──────── Provided entries

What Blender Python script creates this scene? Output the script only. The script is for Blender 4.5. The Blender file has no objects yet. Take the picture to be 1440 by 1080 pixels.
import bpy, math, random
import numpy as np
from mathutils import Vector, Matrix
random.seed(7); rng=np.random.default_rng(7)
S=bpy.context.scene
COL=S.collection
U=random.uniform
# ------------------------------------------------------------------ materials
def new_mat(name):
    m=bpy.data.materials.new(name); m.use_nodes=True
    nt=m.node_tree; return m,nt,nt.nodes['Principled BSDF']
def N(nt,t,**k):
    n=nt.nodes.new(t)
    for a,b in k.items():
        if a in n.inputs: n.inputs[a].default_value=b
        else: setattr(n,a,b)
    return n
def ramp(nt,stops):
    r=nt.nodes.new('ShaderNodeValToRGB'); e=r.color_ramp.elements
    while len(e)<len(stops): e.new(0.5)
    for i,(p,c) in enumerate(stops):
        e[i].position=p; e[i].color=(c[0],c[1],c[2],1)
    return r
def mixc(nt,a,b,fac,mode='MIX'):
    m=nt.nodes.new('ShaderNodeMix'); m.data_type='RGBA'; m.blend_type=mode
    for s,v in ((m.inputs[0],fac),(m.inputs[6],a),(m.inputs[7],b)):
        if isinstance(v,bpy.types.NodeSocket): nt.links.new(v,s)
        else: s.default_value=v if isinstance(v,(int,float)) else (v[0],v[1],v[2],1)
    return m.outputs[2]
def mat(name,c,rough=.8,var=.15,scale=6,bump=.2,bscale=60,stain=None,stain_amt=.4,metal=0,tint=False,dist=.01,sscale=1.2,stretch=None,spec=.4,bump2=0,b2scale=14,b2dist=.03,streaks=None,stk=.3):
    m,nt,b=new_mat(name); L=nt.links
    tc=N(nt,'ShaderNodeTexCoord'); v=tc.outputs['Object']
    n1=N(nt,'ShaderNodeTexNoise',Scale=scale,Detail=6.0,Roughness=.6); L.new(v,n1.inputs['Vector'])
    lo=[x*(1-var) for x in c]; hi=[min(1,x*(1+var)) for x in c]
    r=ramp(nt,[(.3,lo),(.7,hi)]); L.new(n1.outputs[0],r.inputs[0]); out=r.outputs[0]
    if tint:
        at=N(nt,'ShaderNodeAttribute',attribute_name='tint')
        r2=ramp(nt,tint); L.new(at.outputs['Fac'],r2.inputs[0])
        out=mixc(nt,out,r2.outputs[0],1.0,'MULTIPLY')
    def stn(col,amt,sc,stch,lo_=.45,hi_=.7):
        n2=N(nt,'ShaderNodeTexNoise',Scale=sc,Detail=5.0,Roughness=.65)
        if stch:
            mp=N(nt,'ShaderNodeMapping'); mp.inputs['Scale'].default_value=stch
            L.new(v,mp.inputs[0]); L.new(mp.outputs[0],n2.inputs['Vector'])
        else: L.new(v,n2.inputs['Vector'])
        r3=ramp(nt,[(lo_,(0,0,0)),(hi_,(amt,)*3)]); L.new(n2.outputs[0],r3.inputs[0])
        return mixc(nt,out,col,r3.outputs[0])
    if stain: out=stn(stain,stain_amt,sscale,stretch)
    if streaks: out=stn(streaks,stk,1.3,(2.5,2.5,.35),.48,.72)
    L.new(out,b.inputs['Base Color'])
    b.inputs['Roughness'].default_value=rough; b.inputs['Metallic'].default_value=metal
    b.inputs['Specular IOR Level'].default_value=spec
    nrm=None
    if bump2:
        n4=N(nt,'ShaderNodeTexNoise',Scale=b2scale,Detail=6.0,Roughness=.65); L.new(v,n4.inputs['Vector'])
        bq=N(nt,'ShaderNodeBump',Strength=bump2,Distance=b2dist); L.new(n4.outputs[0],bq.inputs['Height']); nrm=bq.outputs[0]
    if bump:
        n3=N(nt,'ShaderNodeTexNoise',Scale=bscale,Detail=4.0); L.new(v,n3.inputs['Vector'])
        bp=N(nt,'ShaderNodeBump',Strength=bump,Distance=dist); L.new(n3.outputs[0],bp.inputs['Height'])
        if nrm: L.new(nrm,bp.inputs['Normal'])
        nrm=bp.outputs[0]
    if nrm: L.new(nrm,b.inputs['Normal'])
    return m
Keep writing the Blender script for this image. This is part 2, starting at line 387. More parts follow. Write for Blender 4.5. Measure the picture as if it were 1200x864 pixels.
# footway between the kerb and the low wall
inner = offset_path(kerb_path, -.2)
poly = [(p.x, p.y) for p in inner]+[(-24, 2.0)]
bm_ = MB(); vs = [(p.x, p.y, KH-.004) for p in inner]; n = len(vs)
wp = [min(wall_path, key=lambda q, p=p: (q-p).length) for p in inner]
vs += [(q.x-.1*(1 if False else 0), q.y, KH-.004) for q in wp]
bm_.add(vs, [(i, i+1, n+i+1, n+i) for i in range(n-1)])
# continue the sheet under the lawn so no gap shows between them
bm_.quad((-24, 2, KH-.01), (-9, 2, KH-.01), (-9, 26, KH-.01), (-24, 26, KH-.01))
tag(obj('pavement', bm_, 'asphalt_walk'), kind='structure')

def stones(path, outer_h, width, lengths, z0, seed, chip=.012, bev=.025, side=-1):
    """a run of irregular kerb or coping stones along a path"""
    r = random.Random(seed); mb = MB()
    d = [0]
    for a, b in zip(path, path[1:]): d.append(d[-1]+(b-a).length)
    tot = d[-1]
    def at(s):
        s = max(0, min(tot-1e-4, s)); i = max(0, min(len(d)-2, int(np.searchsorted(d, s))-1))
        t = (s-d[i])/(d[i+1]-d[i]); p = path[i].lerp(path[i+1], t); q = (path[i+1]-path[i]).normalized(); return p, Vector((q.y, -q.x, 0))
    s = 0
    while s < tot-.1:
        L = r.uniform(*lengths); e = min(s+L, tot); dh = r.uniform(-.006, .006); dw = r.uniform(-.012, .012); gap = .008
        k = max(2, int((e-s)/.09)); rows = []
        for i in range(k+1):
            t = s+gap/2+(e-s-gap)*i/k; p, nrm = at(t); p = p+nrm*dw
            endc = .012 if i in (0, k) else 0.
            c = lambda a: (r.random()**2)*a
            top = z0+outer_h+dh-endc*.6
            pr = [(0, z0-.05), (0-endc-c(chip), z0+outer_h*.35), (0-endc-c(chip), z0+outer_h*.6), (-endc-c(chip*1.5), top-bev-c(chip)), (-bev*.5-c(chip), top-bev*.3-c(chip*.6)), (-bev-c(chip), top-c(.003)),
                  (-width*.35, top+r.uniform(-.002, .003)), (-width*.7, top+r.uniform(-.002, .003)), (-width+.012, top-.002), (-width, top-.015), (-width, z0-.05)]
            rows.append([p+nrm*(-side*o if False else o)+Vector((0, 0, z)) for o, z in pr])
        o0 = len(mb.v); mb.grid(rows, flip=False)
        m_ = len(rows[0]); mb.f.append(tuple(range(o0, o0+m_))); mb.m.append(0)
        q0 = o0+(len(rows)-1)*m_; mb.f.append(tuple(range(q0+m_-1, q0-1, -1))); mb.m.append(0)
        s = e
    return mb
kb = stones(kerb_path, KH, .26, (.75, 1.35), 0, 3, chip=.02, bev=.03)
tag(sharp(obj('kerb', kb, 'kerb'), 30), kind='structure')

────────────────

* _Prompt_
Print all of the entries exactly as they appear.

* _Solved problem_
What Blender Python script creates this scene? Output the script only. The script is for Blender 4.5. The Blender file has no objects yet. Take the picture to be 1440 by 1080 pixels.
import bpy, math, random
import numpy as np
from mathutils import Vector, Matrix
random.seed(7); rng=np.random.default_rng(7)
S=bpy.context.scene
COL=S.collection
U=random.uniform
# ------------------------------------------------------------------ materials
def new_mat(name):
    m=bpy.data.materials.new(name); m.use_nodes=True
    nt=m.node_tree; return m,nt,nt.nodes['Principled BSDF']
def N(nt,t,**k):
    n=nt.nodes.new(t)
    for a,b in k.items():
        if a in n.inputs: n.inputs[a].default_value=b
        else: setattr(n,a,b)
    return n
def ramp(nt,stops):
    r=nt.nodes.new('ShaderNodeValToRGB'); e=r.color_ramp.elements
    while len(e)<len(stops): e.new(0.5)
    for i,(p,c) in enumerate(stops):
        e[i].position=p; e[i].color=(c[0],c[1],c[2],1)
    return r
def mixc(nt,a,b,fac,mode='MIX'):
    m=nt.nodes.new('ShaderNodeMix'); m.data_type='RGBA'; m.blend_type=mode
    for s,v in ((m.inputs[0],fac),(m.inputs[6],a),(m.inputs[7],b)):
        if isinstance(v,bpy.types.NodeSocket): nt.links.new(v,s)
        else: s.default_value=v if isinstance(v,(int,float)) else (v[0],v[1],v[2],1)
    return m.outputs[2]
def mat(name,c,rough=.8,var=.15,scale=6,bump=.2,bscale=60,stain=None,stain_amt=.4,metal=0,tint=False,dist=.01,sscale=1.2,stretch=None,spec=.4,bump2=0,b2scale=14,b2dist=.03,streaks=None,stk=.3):
    m,nt,b=new_mat(name); L=nt.links
    tc=N(nt,'ShaderNodeTexCoord'); v=tc.outputs['Object']
    n1=N(nt,'ShaderNodeTexNoise',Scale=scale,Detail=6.0,Roughness=.6); L.new(v,n1.inputs['Vector'])
    lo=[x*(1-var) for x in c]; hi=[min(1,x*(1+var)) for x in c]
    r=ramp(nt,[(.3,lo),(.7,hi)]); L.new(n1.outputs[0],r.inputs[0]); out=r.outputs[0]
    if tint:
        at=N(nt,'ShaderNodeAttribute',attribute_name='tint')
        r2=ramp(nt,tint); L.new(at.outputs['Fac'],r2.inputs[0])
        out=mixc(nt,out,r2.outputs[0],1.0,'MULTIPLY')
    def stn(col,amt,sc,stch,lo_=.45,hi_=.7):
        n2=N(nt,'ShaderNodeTexNoise',Scale=sc,Detail=5.0,Roughness=.65)
        if stch:
            mp=N(nt,'ShaderNodeMapping'); mp.inputs['Scale'].default_value=stch
            L.new(v,mp.inputs[0]); L.new(mp.outputs[0],n2.inputs['Vector'])
        else: L.new(v,n2.inputs['Vector'])
        r3=ramp(nt,[(lo_,(0,0,0)),(hi_,(amt,)*3)]); L.new(n2.outputs[0],r3.inputs[0])
        return mixc(nt,out,col,r3.outputs[0])
    if stain: out=stn(stain,stain_amt,sscale,stretch)
    if streaks: out=stn(streaks,stk,1.3,(2.5,2.5,.35),.48,.72)
    L.new(out,b.inputs['Base Color'])
    b.inputs['Roughness'].default_value=rough; b.inputs['Metallic'].default_value=metal
    b.inputs['Specular IOR Level'].default_value=spec
    nrm=None
    if bump2:
        n4=N(nt,'ShaderNodeTexNoise',Scale=b2scale,Detail=6.0,Roughness=.65); L.new(v,n4.inputs['Vector'])
        bq=N(nt,'ShaderNodeBump',Strength=bump2,Distance=b2dist); L.new(n4.outputs[0],bq.inputs['Height']); nrm=bq.outputs[0]
    if bump:
        n3=N(nt,'ShaderNodeTexNoise',Scale=bscale,Detail=4.0); L.new(v,n3.inputs['Vector'])
        bp=N(nt,'ShaderNodeBump',Strength=bump,Distance=dist); L.new(n3.outputs[0],bp.inputs['Height'])
        if nrm: L.new(nrm,bp.inputs['Normal'])
        nrm=bp.outputs[0]
    if nrm: L.new(nrm,b.inputs['Normal'])
    return m
Keep writing the Blender script for this image. This is part 2, starting at line 387. More parts follow. Write for Blender 4.5. Measure the picture as if it were 1200x864 pixels.
# footway between the kerb and the low wall
inner = offset_path(kerb_path, -.2)
poly = [(p.x, p.y) for p in inner]+[(-24, 2.0)]
bm_ = MB(); vs = [(p.x, p.y, KH-.004) for p in inner]; n = len(vs)
wp = [min(wall_path, key=lambda q, p=p: (q-p).length) for p in inner]
vs += [(q.x-.1*(1 if False else 0), q.y, KH-.004) for q in wp]
bm_.add(vs, [(i, i+1, n+i+1, n+i) for i in range(n-1)])
# continue the sheet under the lawn so no gap shows between them
bm_.quad((-24, 2, KH-.01), (-9, 2, KH-.01), (-9, 26, KH-.01), (-24, 26, KH-.01))
tag(obj('pavement', bm_, 'asphalt_walk'), kind='structure')

def stones(path, outer_h, width, lengths, z0, seed, chip=.012, bev=.025, side=-1):
    """a run of irregular kerb or coping stones along a path"""
    r = random.Random(seed); mb = MB()
    d = [0]
    for a, b in zip(path, path[1:]): d.append(d[-1]+(b-a).length)
    tot = d[-1]
    def at(s):
        s = max(0, min(tot-1e-4, s)); i = max(0, min(len(d)-2, int(np.searchsorted(d, s))-1))
        t = (s-d[i])/(d[i+1]-d[i]); p = path[i].lerp(path[i+1], t); q = (path[i+1]-path[i]).normalized(); return p, Vector((q.y, -q.x, 0))
    s = 0
    while s < tot-.1:
        L = r.uniform(*lengths); e = min(s+L, tot); dh = r.uniform(-.006, .006); dw = r.uniform(-.012, .012); gap = .008
        k = max(2, int((e-s)/.09)); rows = []
        for i in range(k+1):
            t = s+gap/2+(e-s-gap)*i/k; p, nrm = at(t); p = p+nrm*dw
            endc = .012 if i in (0, k) else 0.
            c = lambda a: (r.random()**2)*a
            top = z0+outer_h+dh-endc*.6
            pr = [(0, z0-.05), (0-endc-c(chip), z0+outer_h*.35), (0-endc-c(chip), z0+outer_h*.6), (-endc-c(chip*1.5), top-bev-c(chip)), (-bev*.5-c(chip), top-bev*.3-c(chip*.6)), (-bev-c(chip), top-c(.003)),
                  (-width*.35, top+r.uniform(-.002, .003)), (-width*.7, top+r.uniform(-.002, .003)), (-width+.012, top-.002), (-width, top-.015), (-width, z0-.05)]
            rows.append([p+nrm*(-side*o if False else o)+Vector((0, 0, z)) for o, z in pr])
        o0 = len(mb.v); mb.grid(rows, flip=False)
        m_ = len(rows[0]); mb.f.append(tuple(range(o0, o0+m_))); mb.m.append(0)
        q0 = o0+(len(rows)-1)*m_; mb.f.append(tuple(range(q0+m_-1, q0-1, -1))); mb.m.append(0)
        s = e
    return mb
kb = stones(kerb_path, KH, .26, (.75, 1.35), 0, 3, chip=.02, bev=.03)
tag(sharp(obj('kerb', kb, 'kerb'), 30), kind='structure')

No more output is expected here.